No, these are not the same issue at all. First off, men who marry young girls frequently live apart from the bride until she reaches an age when she can be impregnated. The men involved here generally aren't pedophiles; they are making an investment in a situation which will be fruitful for them later. Secondly, you are poisoning the well here. Just because "feminists" might be against consensual adult-child sexual contact, that does not then validate everything else they are against. That's much too simplistic. They can be right on some issues and wrong on others.

If this is a choosing the "lesser evil" thing, then this "lesser evil" is just being used to fuel more evil in an even larger agenda.

False dilemma.
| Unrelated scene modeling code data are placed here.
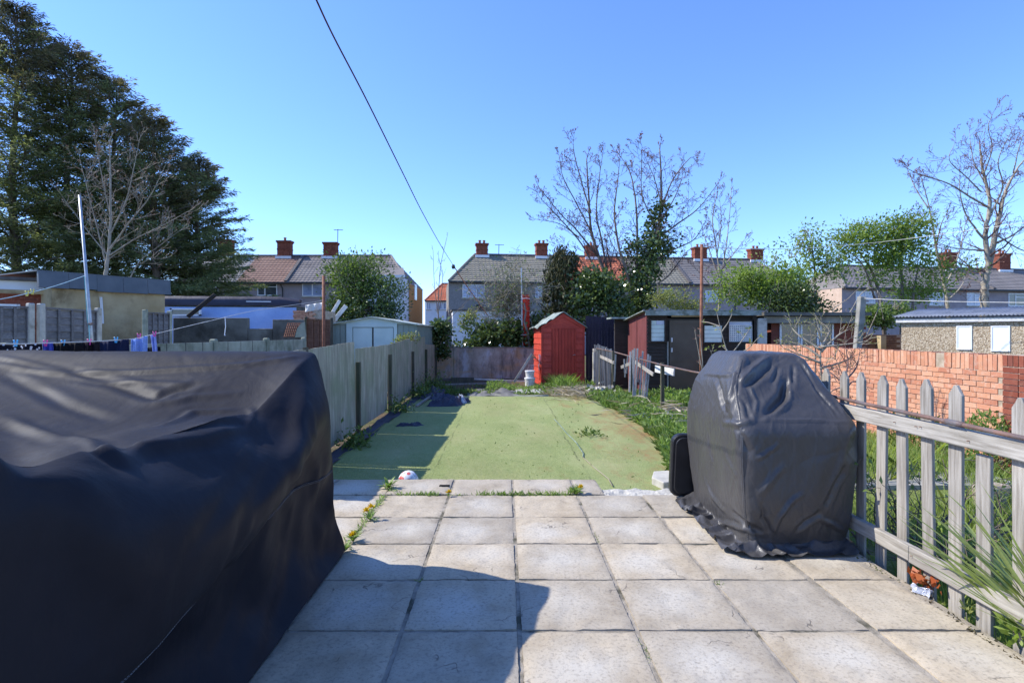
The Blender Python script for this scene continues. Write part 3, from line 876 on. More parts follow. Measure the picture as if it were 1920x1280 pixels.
# ------------------------------------------------------------------ closed red parasol with pole behind the wall
pr = thing('closed_parasol', 'closed narrow red parasol tied to a grey pole behind the garden wall', 'parasol', W(985, 655, 21.4))
a = W(985, 647, 21.4); b = W(986, 553, 21.4)
mb = MB()
for k in range(5):
    ang = k * 1.25
    off = Vector((.055 * math.cos(ang), .05 * math.sin(ang), 0))
    mb.tube([a + off * 1.0 + Z * .0, a + off * 1.5 + Z * .5, a + off * 1.7 + Z * 1.2, b + off * 1.3], [.05, .085, .075, .07], 7)
mb.build('canopy', nmat('red_parasol_cloth', (.50, .03, .015), (.62, .05, .02), 5, .7, .2, .3, 30), pr, smooth=True)
MB().tube([W(980, 655, 21.3), W(979, 600, 21.3), W(977.5, 502, 21.3)], [.03, .028, .024], 8).build('pole', M['galv'], pr)
mb = MB()
for y in (560, 628): mb.tube([W(976, y, 21.25), W(986, y - 1, 21.2), W(994, y, 21.3)], .012, 5)
mb.build('tie', M['white'], pr)
o = MB().tube([W(993, 652, 21.2), W(990, 625, 21.2), W(983, 603, 21.2), W(986, 585, 21.2), W(983, 568, 21.2)], [.05, .045, .04, .035, .025], 7).build('twisted_branch', M['bark_grey'], smooth=True)
tag(o, 'bare twisted stem curling up in front of the closed red parasol', 'branch')

# ------------------------------------------------------------------ maroon and black workshop shed, right
f2 = FR((3.875, 15.5), (6.85, 15.5))
ms = thing('workshop_shed', 'wide black-brown timber shed with maroon side, three windows and a dark door', 'shed', (5.3, 16.6, -.2))
w = f2.w; zt = 2.10; D = 2.4
mb = MB(); f2.box(mb, .03, w - .03, .03, D, -.25, 1.93); mb.build('body', M['blackbrown'], ms)
def u_of(px, Y=15.5): return (px - CX) / F * Y - 3.875
def z_of(py, Y=15.5): return EYE - (py - CY) / F * Y
mb = MB()
mb.prism([f2.p(0, 0, -.25), f2.p(0, D, -.25), f2.p(0, D, 1.93), f2.p(0, 0, 2.16)], (-.0, 0, 0), (.028, 0, 0)); mb.build('side_panel', M['maroon'], ms)
for (d0, d1) in ((.0, .08), (1.15, 1.2)):
    mb = MB(); f2.box(mb, -.015, .0, d0, d1, -.25, 2.05); mb.build('batten', M['maroon'], ms)
f_fascia = MB(); f2.box(f_fascia, -.08, w + .1, -.16, -.12, 2.0, 2.12); f_fascia.build('fascia', M['felt'], ms)
P = [[f2.p(u, d, 2.125 - (d + .16) * .08 + .01 * fbm(u * 2, d * 2)) for d in np.linspace(-.165, D + .15, 8)] for u in np.linspace(-.14, w + .1, 20)]
o = MB().grid(P).build('roof_felt', M['felt'], ms); s_ = o.modifiers.new('solid', 'SOLIDIFY'); s_.thickness = .02
wins = [(1218.5, 1248, 597.5, 640), (1317.8, 1356, 607, 642), (1364, 1413, 600, 641)]
door = (1254.6, 1315, 600, 731)
for k in range(24):             # shiplap front
    z0 = -.25 + k * .095
    segs = [(-.0, u_of(door[0]) - .05), (u_of(door[1]) + .03, w)]
    for (a, b) in segs:
        parts_ = [(a, b)]
        for (x0, x1, y0, y1) in wins:
            zz0, zz1 = z_of(y1), z_of(y0)
            if z0 + .09 > zz0 and z0 < zz1:
                new = []
                for (p_, q_) in parts_:
                    c0, c1 = u_of(x0), u_of(x1)
                    if c1 < p_ or c0 > q_: new.append((p_, q_)); continue
                    if c0 > p_: new.append((p_, c0))
                    if c1 < q_: new.append((c1, q_))
                parts_ = new
        for (p_, q_) in parts_:
            if q_ - p_ < .05: continue
            mb = MB(); f2.polyu(mb, [(p_, -.012, z0), (p_, .008, z0 + .09), (p_, .03, z0 + .09), (p_, .03, z0)], q_ - p_); mb.build('front_board', M['blackbrown'], ms)
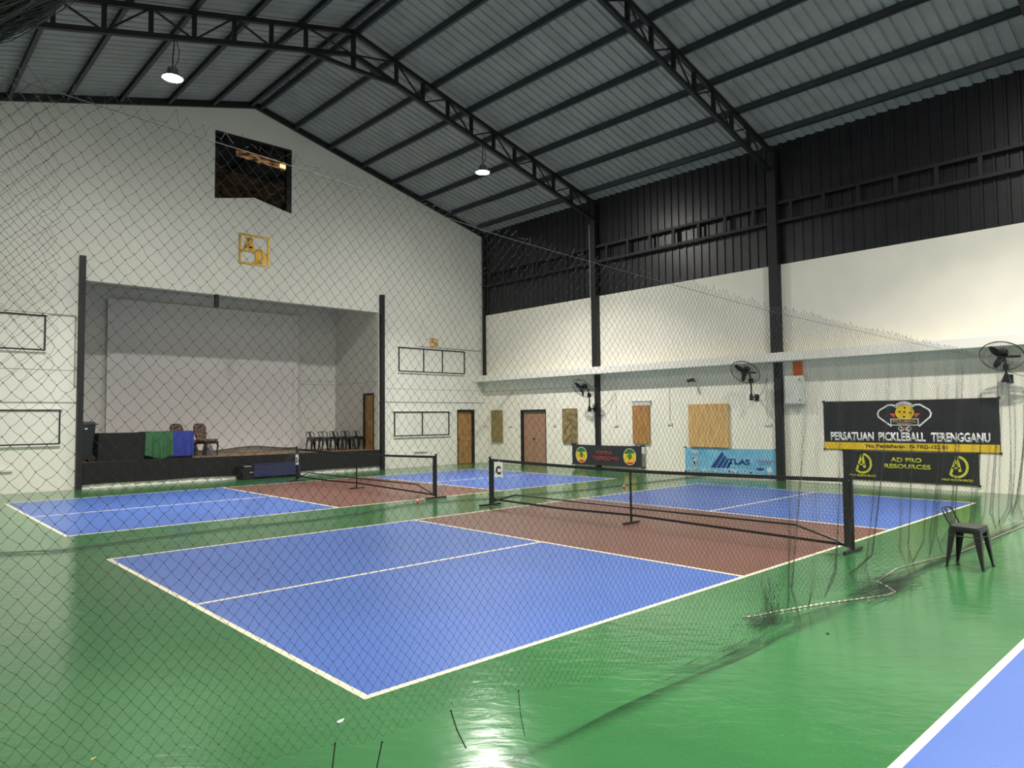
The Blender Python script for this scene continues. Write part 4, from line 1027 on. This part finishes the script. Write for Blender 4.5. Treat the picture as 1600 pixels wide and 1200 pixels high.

If I'm given a list of ideologically related items divided into 'yes' and 'no' boxes, there is no reason why, if I select 'yes' on one or more of them, I then have to select 'yes' all the way down the line. I am not an ideologue. My basis for choosing right or wrong regarding any particular moral/ethical issue is weighed on its terms, not whether someone else is against it, and certainly not whether someone is against something related to it.

And I still don't see why anybody has the right to go into another culture and try changing it, just because you view yours as superior. I touched upon this in my post which you replied to.

It depends on what you mean by "go into" and "change"--generally speaking, I would agree that we have no right to go into another culture and change it by force. There are exceptions to this rule. If a substantial number of people in that culture hold to a belief system which has as part of its sacred/religious or legal doctrine to kill or convert anyone who does not adhere to that doctrine, then I have the right to view that as a threat, particularly if that doctrine is fundamentally opposed to free thought by design. If elements of that culture then invade my culture and attempt to impose that doctrine through the mechanisms of law or force, then I have the right retaliate.

And yes, some cultures are superior to others. Those cultures which most value free thought, free speech, free association, the consent of the governed, etc. are superior to those which do not. Some people who adhere to the principles of those inferior cultures will try to convince you that your culture is "just as bad" or worse than theirs so they can break down your resistance to their ultimate aim of indoctrinating you into their belief system. Don't buy it. They will argue that in reality your culture has less freedom than theirs--this is sophistry and utter bullshit. You can weigh this objectively by creating a list of rights and freedoms and going down the list checking which cultures most uphold those values.

I think you can see where I'm going with this. Many Islamic cultures, where you're most likely to find young girls married to older males, have far fewer rights for females then ours do, and indeed far fewer rights for everyone. I have no desire to live in or be associated with any culture where women and girls require a number of witnesses to have their rape be taken seriously, or where they can be put to death for adultery on the word of their husband. Or where girls and women are required to cover themselves head to toe and can be beaten like dogs for looking at another man. Or where I am forced to grow a beard, pray to Allah five times a day, and to proclaim myself a Muslim or face execution as an infidel. With all due respect, fuck that noise.